Dear David,
I’ve have struggling with the following question from FRM practice and past exams. Appreciate your kind help on this!
3) On Credit Exposure and Netting (FRM Exam 2000, question 56)
A diversified portfolio of OTC derivatives with a single counterparty has a net mark-to-market value of $29 million and a gross (sum of absolute values) mark-to-market value of $75 million. If there are no netting agreements in place with the counterparty, what is the current credit exposure to the counterparty?
Answer provided: exposure is gross minus net, or $46 million.
My question: I have a different solution as shown below:
Suppose the value of all positive value positions sums up to L and likewise S is the absolute value for summing all negative value positions and taking absolute value. Then net mark-to-market value of $29 million means that |L| – |S| = 29; gross (sum of absolute values) mark-to-market value of $75 million means that |L| + |S| = 75. Adding these two equations gets: 2|L| = 104 so L can be solved as 52, which is then substituted back to the equation and allows us to get |S| = 75 – 52 = 23. Therefore, the current credit exposure when there is no netting agreements is the summation of all positive values only, which is L = 52.
There is a discrepancy between my answer and the answer provided (46).

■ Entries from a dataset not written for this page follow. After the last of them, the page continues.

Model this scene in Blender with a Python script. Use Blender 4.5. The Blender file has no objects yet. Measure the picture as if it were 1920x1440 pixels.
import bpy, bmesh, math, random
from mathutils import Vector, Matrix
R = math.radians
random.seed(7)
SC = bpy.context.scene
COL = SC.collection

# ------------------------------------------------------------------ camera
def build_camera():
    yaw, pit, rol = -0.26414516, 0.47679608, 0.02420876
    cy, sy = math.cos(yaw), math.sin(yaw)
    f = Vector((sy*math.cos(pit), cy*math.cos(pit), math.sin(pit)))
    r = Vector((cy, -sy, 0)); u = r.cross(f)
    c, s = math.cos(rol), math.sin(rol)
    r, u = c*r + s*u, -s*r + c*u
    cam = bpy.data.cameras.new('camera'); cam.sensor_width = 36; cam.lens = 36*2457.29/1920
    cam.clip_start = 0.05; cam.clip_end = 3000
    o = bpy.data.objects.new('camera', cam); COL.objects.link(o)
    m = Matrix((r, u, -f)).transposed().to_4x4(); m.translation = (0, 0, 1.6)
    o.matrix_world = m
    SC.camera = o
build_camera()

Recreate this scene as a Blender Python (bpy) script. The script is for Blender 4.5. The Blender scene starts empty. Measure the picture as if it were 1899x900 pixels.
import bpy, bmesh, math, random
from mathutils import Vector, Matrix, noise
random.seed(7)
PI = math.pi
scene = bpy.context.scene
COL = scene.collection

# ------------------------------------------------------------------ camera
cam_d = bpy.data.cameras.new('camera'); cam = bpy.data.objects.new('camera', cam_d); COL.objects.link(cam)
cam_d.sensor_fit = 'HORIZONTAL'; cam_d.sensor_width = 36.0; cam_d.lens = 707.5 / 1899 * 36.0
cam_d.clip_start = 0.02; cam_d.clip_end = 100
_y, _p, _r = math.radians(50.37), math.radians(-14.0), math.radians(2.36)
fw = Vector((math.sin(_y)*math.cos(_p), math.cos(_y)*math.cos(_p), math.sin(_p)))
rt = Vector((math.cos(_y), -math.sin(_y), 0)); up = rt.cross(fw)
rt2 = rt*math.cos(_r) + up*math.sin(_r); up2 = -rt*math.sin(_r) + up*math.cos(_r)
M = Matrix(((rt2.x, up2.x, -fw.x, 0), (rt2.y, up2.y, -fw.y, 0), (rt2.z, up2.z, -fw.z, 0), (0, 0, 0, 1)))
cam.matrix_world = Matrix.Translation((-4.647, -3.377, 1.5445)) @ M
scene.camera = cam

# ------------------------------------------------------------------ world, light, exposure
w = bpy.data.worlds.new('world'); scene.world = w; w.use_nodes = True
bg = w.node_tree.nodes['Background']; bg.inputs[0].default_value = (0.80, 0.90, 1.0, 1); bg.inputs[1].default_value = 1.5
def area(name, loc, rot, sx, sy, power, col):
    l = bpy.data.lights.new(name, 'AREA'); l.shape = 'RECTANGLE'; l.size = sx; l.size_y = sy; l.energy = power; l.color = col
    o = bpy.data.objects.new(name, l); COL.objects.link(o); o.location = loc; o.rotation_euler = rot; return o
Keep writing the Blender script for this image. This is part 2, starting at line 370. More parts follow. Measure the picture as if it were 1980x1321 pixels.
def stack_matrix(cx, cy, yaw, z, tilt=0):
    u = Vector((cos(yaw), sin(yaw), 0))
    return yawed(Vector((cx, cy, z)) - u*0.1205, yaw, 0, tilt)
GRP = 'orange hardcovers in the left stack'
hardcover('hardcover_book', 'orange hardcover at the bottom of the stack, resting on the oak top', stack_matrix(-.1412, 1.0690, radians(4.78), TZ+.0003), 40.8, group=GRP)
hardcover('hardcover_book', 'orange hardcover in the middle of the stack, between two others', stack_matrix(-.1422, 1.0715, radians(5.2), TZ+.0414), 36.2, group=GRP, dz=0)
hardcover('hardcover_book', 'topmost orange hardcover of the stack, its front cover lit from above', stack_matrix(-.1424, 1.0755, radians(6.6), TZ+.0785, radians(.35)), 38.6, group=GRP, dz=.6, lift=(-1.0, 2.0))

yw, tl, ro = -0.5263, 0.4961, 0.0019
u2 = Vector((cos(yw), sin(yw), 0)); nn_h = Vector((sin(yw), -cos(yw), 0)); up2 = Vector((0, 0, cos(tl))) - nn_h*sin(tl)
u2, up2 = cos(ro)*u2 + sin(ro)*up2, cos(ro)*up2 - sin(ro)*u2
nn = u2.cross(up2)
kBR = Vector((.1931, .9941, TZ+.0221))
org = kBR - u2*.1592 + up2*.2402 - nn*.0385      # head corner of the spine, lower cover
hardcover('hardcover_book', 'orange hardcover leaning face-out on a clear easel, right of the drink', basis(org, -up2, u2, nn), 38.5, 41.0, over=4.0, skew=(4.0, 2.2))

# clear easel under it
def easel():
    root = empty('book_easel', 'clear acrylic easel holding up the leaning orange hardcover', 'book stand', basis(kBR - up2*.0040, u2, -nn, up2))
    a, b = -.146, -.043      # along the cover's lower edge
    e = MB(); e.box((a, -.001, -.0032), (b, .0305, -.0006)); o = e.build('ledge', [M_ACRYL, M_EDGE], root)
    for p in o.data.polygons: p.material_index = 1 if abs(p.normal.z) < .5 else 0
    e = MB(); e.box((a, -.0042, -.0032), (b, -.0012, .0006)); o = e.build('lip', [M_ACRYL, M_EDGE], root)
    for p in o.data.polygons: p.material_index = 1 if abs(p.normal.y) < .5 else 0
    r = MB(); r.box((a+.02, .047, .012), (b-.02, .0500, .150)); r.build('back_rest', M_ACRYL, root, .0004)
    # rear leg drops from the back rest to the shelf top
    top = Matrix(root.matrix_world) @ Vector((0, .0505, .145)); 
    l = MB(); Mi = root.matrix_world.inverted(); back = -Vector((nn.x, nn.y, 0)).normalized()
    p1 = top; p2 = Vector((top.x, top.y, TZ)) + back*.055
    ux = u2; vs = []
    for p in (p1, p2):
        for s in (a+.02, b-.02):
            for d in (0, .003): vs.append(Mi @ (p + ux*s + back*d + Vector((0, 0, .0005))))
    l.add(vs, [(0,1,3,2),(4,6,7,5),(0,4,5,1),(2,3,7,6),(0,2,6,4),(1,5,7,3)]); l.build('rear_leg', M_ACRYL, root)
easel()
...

What’s more, it seems that my way of calculating is different from theirs.
Thank you for your enlightenment and correction!
Cheers
Liming
10/11/09
I’ve have struggling with the following question from FRM practice and past exams. Appreciate your kind help on this!
3) On Credit Exposure and Netting (FRM Exam 2000, question 56)
A diversified portfolio of OTC derivatives with a single counterparty has a net mark-to-market value of $29 million and a gross (sum of absolute values) mark-to-market value of $75 million. If there are no netting agreements in place with the counterparty, what is the current credit exposure to the counterparty?
Answer provided: exposure is gross minus net, or $46 million.
My question: I have a different solution as shown below:
Suppose the value of all positive value positions sums up to L and likewise S is the absolute value for summing all negative value positions and taking absolute value. Then net mark-to-market value of $29 million means that |L| – |S| = 29; gross (sum of absolute values) mark-to-market value of $75 million means that |L| + |S| = 75. Adding these two equations gets: 2|L| = 104 so L can be solved as 52, which is then substituted back to the equation and allows us to get |S| = 75 – 52 = 23. Therefore, the current credit exposure when there is no netting agreements is the summation of all positive values only, which is L = 52.
There is a discrepancy between my answer and the answer provided (46). What’s more, it seems that my way of calculating is different from theirs.
Thank you for your enlightenment and correction!